O decreto define, também, que o trabalho temporário não se confunde com a terceirização e não considera como demanda complementar aquelas contínuas ou permanentes e resultantes da abertura de filiais.

Vale-transporte
O decreto estabeleceu que o vale-transporte não pode ser usado em serviços de transporte privado coletivo e transporte público individual. Segundo Karolen, isto significa que o auxílio não pode ser usado em aplicativos de transporte, salvo exceções.
Também proíbe a substituição do vale por antecipação em dinheiro ou outra forma de pagamento. A medida excetua os trabalhadores domésticos ou quando há “indisponibilidade operacional da empresa operadora e de falta ou insuficiência de estoque de vale-transporte necessário ao atendimento da demanda e ao funcionamento do sistema.” Neste caso, o trabalhador será ressarcido na folha de pagamento imediata, se tiver feito a despesa por conta própria.

Serviços no exterior
O objetivo da mudança na legislação sobre trabalhadores contratados ou transferidos para prestar serviços no exterior é o de reduzir custos nesta modalidade.

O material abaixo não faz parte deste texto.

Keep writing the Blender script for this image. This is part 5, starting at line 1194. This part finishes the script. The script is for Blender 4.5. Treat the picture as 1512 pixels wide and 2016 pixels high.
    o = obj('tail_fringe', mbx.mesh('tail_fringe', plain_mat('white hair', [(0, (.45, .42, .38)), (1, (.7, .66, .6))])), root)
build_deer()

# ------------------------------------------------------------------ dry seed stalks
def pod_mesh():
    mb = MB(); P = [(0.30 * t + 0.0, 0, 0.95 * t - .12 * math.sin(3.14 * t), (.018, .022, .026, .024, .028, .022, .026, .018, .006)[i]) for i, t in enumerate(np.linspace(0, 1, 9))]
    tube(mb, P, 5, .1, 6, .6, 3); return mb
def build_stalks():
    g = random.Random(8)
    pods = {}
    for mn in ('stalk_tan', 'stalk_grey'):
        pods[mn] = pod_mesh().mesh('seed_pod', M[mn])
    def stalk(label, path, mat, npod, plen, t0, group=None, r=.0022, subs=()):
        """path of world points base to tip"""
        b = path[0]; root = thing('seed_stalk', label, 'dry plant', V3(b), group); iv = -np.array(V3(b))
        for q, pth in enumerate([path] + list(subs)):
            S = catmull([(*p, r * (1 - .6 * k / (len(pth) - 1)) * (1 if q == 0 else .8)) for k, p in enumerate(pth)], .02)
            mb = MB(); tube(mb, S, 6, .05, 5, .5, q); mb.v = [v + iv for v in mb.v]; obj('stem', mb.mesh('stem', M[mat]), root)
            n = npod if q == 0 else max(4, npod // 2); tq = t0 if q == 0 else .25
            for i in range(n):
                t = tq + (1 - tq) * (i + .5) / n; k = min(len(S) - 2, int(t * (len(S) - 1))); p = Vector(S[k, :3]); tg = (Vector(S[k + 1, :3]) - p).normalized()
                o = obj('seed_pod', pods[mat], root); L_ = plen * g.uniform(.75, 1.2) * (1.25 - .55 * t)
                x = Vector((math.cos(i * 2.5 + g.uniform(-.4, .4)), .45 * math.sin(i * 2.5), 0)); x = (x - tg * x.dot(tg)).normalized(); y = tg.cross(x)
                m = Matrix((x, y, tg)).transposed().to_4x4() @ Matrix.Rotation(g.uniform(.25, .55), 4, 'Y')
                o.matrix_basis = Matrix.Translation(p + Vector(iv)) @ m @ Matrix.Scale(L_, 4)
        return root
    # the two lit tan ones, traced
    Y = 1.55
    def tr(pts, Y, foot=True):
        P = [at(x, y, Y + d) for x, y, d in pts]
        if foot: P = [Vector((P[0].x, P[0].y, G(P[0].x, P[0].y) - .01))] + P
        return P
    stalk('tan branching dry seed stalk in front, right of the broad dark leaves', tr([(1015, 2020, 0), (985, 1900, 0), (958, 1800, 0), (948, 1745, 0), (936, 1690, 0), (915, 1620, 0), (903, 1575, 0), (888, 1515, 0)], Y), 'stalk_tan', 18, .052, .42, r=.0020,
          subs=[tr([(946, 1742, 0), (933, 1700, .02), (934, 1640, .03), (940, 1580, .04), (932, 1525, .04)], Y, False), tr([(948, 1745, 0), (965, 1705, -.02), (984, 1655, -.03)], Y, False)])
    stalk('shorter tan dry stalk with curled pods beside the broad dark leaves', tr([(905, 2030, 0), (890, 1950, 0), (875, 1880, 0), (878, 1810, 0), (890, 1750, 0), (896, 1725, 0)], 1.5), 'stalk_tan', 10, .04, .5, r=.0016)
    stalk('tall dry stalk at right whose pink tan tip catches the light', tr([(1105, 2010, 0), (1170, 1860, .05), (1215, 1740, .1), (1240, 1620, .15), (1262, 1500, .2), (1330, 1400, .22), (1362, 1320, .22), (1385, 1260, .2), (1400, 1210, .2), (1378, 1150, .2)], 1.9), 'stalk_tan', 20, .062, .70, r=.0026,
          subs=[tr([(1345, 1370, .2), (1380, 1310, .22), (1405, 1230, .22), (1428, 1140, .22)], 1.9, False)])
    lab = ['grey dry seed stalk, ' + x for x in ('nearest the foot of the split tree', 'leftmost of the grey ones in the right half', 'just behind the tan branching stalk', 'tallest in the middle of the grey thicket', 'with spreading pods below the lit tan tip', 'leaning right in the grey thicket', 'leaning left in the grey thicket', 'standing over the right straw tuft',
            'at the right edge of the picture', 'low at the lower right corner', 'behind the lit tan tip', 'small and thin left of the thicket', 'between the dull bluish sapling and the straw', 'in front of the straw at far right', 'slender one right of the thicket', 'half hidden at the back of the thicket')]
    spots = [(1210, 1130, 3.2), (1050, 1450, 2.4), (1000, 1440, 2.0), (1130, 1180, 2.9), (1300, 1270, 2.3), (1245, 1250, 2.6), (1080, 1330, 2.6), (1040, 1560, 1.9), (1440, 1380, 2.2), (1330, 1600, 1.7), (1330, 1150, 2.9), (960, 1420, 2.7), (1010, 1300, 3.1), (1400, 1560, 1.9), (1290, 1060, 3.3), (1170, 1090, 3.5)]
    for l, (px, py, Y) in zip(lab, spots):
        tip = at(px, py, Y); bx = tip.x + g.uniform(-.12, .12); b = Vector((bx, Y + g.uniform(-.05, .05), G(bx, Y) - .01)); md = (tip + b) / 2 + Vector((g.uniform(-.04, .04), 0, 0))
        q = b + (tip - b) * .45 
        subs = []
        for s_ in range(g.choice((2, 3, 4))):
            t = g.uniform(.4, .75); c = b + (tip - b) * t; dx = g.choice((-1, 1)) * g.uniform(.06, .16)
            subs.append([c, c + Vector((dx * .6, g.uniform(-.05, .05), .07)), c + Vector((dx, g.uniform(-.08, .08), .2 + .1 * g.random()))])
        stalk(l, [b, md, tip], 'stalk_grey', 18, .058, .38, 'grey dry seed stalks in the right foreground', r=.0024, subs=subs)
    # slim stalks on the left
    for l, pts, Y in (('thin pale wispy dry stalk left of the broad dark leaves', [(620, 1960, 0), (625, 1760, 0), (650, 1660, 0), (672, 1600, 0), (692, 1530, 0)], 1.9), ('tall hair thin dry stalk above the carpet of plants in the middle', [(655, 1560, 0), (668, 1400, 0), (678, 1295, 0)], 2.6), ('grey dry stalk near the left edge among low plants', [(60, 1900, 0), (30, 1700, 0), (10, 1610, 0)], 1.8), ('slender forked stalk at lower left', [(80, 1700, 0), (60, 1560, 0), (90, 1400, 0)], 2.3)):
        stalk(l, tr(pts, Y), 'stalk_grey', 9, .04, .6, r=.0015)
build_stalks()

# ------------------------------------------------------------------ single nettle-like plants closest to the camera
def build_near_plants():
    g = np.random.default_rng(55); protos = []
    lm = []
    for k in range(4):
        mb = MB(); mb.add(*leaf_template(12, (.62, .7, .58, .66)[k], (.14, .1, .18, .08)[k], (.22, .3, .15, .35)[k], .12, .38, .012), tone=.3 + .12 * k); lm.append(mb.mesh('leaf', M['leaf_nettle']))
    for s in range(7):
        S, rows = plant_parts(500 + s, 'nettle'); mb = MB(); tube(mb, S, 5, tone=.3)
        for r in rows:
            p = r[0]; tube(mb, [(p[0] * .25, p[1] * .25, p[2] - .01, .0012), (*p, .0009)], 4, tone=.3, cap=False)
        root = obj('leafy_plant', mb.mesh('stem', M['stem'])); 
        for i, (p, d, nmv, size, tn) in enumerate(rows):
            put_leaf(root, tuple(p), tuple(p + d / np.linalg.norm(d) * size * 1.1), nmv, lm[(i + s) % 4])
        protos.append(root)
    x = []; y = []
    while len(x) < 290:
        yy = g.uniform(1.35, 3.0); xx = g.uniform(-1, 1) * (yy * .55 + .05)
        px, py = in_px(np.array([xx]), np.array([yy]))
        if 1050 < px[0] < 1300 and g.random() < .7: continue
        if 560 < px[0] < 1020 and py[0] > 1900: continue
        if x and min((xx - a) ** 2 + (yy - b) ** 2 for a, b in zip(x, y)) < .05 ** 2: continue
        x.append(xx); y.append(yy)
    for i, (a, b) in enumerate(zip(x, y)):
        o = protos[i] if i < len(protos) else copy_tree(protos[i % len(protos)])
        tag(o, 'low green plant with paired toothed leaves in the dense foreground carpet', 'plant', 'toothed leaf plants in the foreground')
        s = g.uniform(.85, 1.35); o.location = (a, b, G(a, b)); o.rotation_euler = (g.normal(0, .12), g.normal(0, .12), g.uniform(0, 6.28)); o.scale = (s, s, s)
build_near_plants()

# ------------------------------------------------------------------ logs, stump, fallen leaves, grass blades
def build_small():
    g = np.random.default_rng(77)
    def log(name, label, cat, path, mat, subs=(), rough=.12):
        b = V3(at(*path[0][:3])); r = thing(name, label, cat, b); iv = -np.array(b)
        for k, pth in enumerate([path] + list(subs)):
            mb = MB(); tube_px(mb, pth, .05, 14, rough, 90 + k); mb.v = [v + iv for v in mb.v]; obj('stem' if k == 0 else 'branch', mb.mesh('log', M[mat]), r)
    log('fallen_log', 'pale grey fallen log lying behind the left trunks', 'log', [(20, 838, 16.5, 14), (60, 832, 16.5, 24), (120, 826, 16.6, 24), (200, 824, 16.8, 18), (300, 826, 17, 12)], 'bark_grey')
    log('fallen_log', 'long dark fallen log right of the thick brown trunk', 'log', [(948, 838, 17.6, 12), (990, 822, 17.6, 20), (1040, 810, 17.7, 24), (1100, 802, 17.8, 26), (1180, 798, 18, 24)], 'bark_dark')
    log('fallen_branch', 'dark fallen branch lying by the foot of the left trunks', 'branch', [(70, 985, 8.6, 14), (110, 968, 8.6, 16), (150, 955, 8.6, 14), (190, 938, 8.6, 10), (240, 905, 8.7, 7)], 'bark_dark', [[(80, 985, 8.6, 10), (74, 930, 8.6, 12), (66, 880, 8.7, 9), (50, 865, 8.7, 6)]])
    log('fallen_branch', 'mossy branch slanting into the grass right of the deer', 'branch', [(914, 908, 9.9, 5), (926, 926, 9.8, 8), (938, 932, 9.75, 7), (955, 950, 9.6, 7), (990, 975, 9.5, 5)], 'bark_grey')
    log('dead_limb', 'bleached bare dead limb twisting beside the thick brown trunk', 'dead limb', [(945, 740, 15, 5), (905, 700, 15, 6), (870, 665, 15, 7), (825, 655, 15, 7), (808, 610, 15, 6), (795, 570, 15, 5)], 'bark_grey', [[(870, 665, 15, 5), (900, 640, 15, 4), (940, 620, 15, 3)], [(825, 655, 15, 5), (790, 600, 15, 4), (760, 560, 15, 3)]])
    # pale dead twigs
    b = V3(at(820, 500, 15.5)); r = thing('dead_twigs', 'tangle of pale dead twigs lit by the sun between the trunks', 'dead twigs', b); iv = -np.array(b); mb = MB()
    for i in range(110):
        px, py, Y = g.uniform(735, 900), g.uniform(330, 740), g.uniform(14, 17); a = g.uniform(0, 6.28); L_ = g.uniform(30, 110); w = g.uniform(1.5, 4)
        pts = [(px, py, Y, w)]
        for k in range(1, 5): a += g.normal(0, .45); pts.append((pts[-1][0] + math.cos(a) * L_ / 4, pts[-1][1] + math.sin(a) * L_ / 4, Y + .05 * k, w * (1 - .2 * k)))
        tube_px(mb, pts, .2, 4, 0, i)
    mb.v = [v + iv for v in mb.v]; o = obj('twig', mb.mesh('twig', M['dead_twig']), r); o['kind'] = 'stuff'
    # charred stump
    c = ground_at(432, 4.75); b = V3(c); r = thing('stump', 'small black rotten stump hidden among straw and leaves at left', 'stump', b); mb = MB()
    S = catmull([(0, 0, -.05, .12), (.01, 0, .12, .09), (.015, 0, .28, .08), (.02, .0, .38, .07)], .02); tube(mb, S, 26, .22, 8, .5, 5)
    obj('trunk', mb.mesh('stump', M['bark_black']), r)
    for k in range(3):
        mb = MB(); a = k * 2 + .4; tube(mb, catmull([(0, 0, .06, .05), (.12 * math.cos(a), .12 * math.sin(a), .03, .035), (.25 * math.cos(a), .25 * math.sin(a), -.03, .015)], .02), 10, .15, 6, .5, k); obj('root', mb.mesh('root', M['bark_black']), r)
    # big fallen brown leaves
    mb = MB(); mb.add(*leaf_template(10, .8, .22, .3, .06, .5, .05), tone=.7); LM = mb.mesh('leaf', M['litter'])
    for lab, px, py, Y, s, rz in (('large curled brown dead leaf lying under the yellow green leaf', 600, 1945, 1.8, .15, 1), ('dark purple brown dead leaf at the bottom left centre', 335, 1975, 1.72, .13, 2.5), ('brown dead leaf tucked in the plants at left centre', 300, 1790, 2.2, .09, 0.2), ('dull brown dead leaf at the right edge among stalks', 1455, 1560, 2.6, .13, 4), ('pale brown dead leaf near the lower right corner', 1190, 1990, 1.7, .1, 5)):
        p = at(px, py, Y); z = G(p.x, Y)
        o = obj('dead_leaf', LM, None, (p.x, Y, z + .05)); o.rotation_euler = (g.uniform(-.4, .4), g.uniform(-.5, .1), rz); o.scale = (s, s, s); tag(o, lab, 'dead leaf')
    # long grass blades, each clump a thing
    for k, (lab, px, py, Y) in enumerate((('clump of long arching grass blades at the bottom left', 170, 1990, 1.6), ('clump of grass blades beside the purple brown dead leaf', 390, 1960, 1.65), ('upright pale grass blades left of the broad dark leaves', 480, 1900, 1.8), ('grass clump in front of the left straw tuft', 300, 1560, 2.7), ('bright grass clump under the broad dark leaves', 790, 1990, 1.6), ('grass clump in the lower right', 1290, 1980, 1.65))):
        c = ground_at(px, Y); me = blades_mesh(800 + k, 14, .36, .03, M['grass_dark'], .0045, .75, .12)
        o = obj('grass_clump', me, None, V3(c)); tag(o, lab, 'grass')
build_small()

Com isto, quando for feita a liquidação do contrato de trabalho, a empresa pode deduzir os valores pagos ao Fundo de Garantia do Tempo de Serviço (FGTS).

Vale-alimentação
O marco flexibiliza o Programa de Alimentação do Trabalhador, que inclui o vale alimentação. “É a mudança mais significativa que houve nas medidas infralegais”, diz Karolen.
O decreto prevê que o funcionário poderá usar o cartão em qualquer estabelecimento que aceite esse meio e não só nos credenciados. Também é prevista a portabilidade do crédito entre as bandeiras. A medida começa a valer em 18 meses.
As empresas vinculadas ao PAT devem permanecer com os incentivos fiscais, mas terão de executar um programa nutricional para os seus empregados.
O governo federal também vai limitar a dedução do Imposto de Renda na concessão de vales refeição e alimentação. As normas estabelecidas pelo Marco Regulatório estabelecem que só haverá o desconto na base do IRPJ de valores até um salário mínimo. E o abatimento só poderá ser aplicado para rendimentos de até cinco salários mínimos.